Charles Morerod: «Il migrante? L'unica cosa che porta con sé è la sua fede»

I rappresentanti delle tre maggiori religioni in Svizzera due giorni fa, a Berna, hanno firmato un appello per i rifugiati. Nell’appello si esortano le comunità, lo stato e il mondo politico ad assumersi responsabilmente i bisogni dei rifugiati. È stata la prima volta che ebrei, cristiani e musulmani in Svizzera si sono espressi ad una sola voce sulla questione dei rifugiati. Sotto il titolo «C’è sempre un essere umano di fronte», la dichiarazione interreligiosa di Berna assume un carattere unico e rappresenta un grande passo per il dialogo tra le religioni.

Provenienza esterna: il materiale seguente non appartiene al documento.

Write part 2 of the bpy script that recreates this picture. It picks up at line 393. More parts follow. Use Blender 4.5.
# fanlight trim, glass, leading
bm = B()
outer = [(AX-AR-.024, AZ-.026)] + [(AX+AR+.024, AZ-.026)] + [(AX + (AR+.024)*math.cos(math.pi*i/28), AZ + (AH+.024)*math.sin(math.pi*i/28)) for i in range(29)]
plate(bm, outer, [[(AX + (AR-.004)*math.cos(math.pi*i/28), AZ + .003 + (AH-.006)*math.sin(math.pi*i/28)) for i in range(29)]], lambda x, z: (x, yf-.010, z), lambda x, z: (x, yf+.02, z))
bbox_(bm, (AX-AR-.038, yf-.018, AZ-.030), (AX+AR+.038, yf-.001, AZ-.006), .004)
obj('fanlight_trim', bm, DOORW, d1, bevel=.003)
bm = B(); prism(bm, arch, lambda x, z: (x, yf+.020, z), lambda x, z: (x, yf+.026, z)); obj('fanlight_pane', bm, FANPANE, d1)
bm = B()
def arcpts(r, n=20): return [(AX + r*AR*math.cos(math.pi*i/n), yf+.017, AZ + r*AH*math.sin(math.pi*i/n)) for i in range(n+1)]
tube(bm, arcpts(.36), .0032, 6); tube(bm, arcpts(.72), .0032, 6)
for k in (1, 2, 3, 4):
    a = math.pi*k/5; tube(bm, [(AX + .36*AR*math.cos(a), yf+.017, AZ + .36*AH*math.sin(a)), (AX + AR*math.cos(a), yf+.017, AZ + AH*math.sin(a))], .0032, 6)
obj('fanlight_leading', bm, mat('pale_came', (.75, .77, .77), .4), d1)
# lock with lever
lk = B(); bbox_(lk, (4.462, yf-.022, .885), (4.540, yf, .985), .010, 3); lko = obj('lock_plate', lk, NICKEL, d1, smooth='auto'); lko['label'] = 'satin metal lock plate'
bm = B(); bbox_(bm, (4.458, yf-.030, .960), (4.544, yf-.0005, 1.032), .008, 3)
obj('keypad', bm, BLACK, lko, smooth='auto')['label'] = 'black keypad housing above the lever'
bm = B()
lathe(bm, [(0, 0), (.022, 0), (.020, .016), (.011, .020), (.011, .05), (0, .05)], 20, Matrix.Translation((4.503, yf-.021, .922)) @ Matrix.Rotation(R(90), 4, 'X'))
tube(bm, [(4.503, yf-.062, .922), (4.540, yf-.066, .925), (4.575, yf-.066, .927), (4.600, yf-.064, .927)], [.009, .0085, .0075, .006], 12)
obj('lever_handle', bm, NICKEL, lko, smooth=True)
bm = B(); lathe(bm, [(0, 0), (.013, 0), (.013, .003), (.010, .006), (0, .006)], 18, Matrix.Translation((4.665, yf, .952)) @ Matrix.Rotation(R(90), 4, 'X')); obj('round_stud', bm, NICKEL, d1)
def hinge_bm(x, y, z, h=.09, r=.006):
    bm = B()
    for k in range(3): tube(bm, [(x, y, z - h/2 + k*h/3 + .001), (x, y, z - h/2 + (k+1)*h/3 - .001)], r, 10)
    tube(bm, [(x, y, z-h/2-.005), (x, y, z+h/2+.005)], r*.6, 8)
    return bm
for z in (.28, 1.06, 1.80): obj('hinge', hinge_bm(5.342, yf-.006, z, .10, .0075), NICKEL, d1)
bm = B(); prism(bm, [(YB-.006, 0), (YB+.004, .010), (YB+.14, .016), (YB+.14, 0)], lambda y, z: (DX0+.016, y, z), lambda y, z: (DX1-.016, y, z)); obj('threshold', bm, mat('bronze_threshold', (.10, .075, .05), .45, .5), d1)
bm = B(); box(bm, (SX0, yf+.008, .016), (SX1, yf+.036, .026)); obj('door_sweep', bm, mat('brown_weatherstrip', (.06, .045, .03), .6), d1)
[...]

Tra i firmatari anche mons. Charles Morerod, Presidente della Conferenza dei Vescovi svizzeri e membro del Consiglio svizzero delle religioni. Ecco il suo commento:

Perché i membri del Consiglio svizzero delle religioni hanno dato avvio a questa iniziativa?

«Quando qualcuno soffre, anche noi soffriamo con questa persona. È pertanto importante mostrare, che noi non agiamo solo spinti dal nostro credo, ma perché anzitutto ci sta a cuore l’umanità intera».

Non è ovvio che le religioni debbano preoccuparsi congiuntamente della questione migratoria?

«No, non è ovvio. Le religioni possono anche essere all’origine di conflitti. Più importante, è mostrare che le religioni sostengono la pace e la solidarietà tra gli uomini. Dobbiamo mostrare che ne siamo in grado. Questo lo dicono anche i credenti della nostra religione: dobbiamo impegnarci tutti assieme per i migranti».

La dichiarazione congiunta è stata trasmessa alla Vicepresidente del Consiglio nazionale Marina Carobbio. Perché lei?

«È importante che società civile e comunità religiosa cooperino. Dai politici sentiamo spesso, che le comunità religiose debbano aiutare nella gestione della questione migratoria. Cosa farà di concreto Carobbio con la dichiarazione che le abbiamo consegnato, sta a lei deciderlo. Il Consiglio nel frattempo farà la stessa cosa con la Consigliera nazionale Sommaruga»

È la prima volta che il Consiglio delle religioni si ingaggia politicamente. Ci sono progetti futuri che vanno nella stessa direzione?

«No, in questo momento non ce ne sono».

Ci sono  allo stato attuale, in Svizzera, progetti interreligiosi concreti per i migranti?

«Ci sono molti esempi al riguardo. Una volta, durante una visita pastorale in un centro per richiedenti l’asilo a Ginevra, ho potuto constatare il contributo concreto delle religioni: cuochi e persone con cui ho mangiato erano membri di diverse religioni. Non è l’eccezione, a Ginevra questo accade tutti i giorni».

Nel suo contatto con i migranti, è uscita la questione della fede?

«Ho visitato molteplici centri per richiedenti l’asilo. Gli asilanti cristiani di questi centri mi dicono spesso che per loro è importante che io li venga a trovare. Queste persone hanno abbandonato tutto; hanno preso con loro solo la loro fede. Non avendo molto di più la fede anzi si rafforza. Si sentono membri della nostra comunità. Ed è importante per me dimostrare loro che lo sono».